[Saved entries]
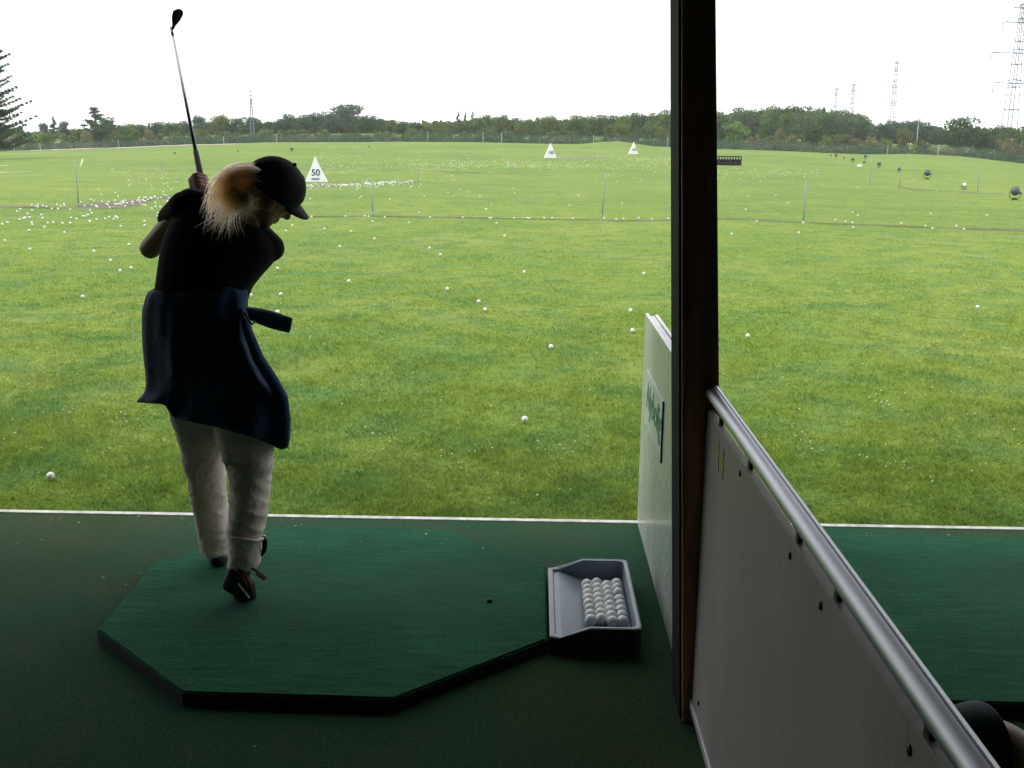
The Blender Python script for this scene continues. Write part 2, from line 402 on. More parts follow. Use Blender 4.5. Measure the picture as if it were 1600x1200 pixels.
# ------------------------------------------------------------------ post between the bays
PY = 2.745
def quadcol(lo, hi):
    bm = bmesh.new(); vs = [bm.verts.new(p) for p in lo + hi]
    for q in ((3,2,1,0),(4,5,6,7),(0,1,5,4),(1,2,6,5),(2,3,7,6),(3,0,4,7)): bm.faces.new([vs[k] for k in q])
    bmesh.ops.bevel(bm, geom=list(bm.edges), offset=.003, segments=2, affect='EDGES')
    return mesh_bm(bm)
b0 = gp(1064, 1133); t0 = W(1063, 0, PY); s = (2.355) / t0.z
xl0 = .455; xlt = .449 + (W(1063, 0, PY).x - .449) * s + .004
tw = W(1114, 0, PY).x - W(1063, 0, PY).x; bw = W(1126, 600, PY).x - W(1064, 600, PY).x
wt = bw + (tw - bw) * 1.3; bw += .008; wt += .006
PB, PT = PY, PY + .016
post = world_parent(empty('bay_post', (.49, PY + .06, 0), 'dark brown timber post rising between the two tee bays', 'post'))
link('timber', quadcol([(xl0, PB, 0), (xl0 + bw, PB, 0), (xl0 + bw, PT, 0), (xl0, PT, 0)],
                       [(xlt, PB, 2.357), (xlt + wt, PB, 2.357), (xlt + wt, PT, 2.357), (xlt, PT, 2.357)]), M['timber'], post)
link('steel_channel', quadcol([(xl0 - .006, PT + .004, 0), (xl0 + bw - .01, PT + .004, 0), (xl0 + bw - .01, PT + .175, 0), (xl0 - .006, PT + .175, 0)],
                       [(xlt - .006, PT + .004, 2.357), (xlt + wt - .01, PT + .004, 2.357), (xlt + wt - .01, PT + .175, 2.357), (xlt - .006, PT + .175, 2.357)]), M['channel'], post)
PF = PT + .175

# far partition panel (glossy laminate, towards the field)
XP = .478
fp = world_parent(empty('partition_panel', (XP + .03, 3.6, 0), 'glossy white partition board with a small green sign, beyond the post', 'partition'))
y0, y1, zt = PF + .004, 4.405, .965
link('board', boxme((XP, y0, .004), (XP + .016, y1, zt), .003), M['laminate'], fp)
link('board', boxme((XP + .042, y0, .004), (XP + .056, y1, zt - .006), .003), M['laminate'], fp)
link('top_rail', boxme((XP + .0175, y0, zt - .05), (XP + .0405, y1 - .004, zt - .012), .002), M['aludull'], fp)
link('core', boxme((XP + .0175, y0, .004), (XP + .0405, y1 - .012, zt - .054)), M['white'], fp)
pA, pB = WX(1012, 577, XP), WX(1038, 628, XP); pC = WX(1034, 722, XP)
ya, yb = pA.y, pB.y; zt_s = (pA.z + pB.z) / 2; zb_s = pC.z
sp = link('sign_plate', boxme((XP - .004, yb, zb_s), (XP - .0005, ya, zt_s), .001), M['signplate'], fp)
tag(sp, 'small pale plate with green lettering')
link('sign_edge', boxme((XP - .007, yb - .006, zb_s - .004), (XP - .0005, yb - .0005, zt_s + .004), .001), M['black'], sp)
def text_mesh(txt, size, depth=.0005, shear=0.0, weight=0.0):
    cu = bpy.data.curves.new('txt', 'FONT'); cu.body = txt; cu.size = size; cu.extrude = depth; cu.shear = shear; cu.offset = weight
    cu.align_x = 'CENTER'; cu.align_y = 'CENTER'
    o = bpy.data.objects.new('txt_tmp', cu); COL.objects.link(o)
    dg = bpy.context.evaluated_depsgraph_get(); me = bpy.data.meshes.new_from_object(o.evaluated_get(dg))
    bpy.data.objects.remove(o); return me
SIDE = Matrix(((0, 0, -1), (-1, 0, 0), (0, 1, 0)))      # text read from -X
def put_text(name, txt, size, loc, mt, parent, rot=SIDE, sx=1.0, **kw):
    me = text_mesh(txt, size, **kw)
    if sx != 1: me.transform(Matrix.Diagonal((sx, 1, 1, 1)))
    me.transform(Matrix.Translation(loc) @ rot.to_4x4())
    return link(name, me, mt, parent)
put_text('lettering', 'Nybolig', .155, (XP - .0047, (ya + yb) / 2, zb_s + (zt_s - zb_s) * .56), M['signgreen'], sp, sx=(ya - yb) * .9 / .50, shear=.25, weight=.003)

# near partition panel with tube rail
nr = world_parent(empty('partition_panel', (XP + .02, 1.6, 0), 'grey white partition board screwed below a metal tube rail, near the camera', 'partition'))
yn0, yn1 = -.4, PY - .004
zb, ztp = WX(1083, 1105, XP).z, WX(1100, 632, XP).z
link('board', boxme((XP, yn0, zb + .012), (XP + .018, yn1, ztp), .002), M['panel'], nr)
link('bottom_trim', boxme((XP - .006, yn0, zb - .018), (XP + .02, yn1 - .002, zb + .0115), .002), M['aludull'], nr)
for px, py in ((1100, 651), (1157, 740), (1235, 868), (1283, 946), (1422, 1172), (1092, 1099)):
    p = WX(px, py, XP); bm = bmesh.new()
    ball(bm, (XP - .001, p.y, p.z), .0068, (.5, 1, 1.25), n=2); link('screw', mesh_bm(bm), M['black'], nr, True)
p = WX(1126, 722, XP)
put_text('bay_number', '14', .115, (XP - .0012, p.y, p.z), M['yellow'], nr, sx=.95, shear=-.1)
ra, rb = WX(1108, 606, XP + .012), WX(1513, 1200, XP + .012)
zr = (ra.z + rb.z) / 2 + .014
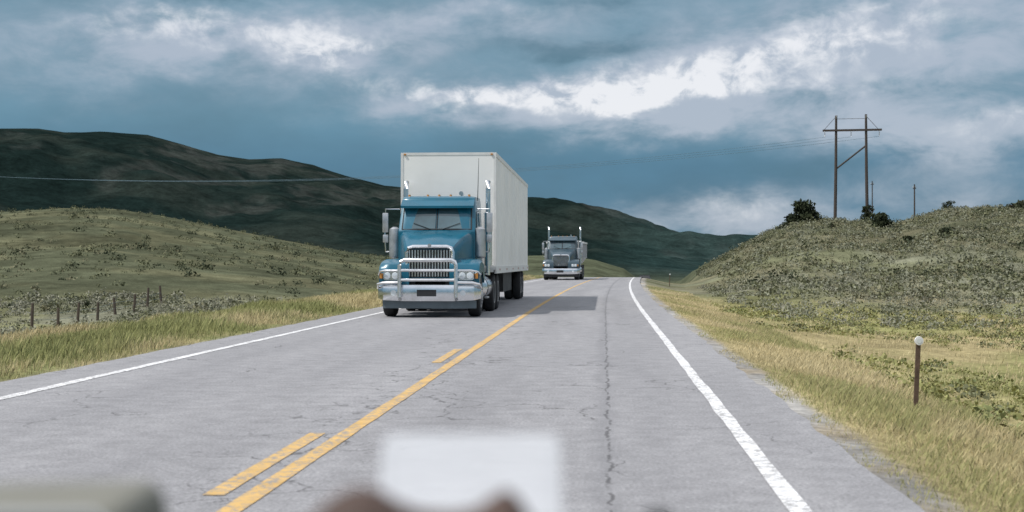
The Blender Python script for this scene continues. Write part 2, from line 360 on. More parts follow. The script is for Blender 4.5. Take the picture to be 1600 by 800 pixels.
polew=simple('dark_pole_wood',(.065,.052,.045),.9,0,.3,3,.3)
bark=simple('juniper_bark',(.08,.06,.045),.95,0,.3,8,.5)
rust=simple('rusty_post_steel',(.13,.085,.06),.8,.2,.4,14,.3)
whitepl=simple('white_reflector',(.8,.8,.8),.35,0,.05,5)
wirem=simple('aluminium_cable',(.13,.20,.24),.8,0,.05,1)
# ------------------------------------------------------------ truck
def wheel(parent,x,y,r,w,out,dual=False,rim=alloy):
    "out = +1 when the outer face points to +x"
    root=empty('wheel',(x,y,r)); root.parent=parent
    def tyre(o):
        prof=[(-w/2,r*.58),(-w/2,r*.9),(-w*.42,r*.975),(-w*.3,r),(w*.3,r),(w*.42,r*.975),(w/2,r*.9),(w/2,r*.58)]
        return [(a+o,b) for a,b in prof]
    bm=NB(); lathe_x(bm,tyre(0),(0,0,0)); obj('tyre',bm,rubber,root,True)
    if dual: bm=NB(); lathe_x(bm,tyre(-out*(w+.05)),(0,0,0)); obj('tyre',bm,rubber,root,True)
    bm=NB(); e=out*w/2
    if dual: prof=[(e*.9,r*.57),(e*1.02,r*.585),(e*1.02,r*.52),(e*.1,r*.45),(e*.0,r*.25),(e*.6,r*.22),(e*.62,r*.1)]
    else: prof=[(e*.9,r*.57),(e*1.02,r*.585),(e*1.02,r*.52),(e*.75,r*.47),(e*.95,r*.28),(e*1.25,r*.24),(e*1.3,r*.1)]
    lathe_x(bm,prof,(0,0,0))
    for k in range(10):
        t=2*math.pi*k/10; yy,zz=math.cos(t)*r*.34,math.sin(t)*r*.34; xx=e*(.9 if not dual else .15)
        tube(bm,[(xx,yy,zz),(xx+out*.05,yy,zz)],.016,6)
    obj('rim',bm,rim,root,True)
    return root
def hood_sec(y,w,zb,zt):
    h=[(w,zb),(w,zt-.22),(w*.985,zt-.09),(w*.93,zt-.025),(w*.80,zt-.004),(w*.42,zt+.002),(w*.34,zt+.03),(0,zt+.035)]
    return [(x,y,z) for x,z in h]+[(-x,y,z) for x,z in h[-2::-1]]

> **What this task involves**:
Give only the count of lines in the data that include the string "continues".

> **Finished task**:
2